*AIM*: Wherever "pixels" appears in a line, copy that line.

*RECORD SET*:

========================================================================

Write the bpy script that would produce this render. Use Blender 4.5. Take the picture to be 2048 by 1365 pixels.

========================================================================

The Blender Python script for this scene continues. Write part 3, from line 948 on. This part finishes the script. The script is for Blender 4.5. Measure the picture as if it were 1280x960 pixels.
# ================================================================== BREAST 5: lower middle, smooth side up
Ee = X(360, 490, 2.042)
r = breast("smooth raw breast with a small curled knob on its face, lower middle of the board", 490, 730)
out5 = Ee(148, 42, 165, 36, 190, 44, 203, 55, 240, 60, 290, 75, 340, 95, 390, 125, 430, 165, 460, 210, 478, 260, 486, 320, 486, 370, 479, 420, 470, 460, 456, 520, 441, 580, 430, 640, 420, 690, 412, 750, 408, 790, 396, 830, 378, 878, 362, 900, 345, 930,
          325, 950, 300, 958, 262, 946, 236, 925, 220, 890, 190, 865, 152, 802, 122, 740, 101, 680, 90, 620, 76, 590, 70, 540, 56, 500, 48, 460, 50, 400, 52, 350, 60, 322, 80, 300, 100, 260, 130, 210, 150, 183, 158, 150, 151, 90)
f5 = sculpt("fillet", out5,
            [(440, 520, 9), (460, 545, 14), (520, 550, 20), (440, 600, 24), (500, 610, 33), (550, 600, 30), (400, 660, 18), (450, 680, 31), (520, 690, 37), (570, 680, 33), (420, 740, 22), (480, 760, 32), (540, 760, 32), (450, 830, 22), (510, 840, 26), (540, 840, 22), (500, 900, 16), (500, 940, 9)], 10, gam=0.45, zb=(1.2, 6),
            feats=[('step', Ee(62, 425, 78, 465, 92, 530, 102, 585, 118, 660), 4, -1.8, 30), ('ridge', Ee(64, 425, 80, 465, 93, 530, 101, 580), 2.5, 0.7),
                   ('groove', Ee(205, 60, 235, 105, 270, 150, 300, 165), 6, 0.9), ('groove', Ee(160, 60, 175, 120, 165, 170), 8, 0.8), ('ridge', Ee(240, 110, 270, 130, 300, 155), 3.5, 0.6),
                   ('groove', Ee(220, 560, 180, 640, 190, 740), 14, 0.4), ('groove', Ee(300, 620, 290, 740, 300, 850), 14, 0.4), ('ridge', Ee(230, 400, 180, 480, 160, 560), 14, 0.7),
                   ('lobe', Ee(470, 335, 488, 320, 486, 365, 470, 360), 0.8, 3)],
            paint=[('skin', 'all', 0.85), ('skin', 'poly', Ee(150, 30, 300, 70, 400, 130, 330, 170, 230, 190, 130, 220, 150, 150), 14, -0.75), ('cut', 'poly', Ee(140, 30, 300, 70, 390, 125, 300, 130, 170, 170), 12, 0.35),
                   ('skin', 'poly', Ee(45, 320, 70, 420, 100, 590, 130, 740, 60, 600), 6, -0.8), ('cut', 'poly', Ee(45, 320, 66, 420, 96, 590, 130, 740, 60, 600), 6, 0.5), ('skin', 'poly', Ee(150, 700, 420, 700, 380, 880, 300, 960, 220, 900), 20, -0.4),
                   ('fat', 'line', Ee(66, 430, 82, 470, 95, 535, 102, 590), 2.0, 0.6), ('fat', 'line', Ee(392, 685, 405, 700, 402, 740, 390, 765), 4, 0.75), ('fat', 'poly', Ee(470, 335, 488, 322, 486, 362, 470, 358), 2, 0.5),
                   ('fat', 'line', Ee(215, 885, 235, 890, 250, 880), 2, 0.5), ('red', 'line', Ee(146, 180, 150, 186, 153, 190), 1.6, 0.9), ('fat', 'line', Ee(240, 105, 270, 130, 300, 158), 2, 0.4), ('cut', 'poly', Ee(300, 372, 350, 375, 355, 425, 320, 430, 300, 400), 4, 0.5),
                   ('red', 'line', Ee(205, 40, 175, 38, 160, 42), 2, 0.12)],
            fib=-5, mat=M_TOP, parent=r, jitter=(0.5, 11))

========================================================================

*CORRECT RESPONSE*:
Write the bpy script that would produce this render. Use Blender 4.5. Take the picture to be 2048 by 1365 pixels.
The Blender Python script for this scene continues. Write part 3, from line 948 on. This part finishes the script. The script is for Blender 4.5. Measure the picture as if it were 1280x960 pixels.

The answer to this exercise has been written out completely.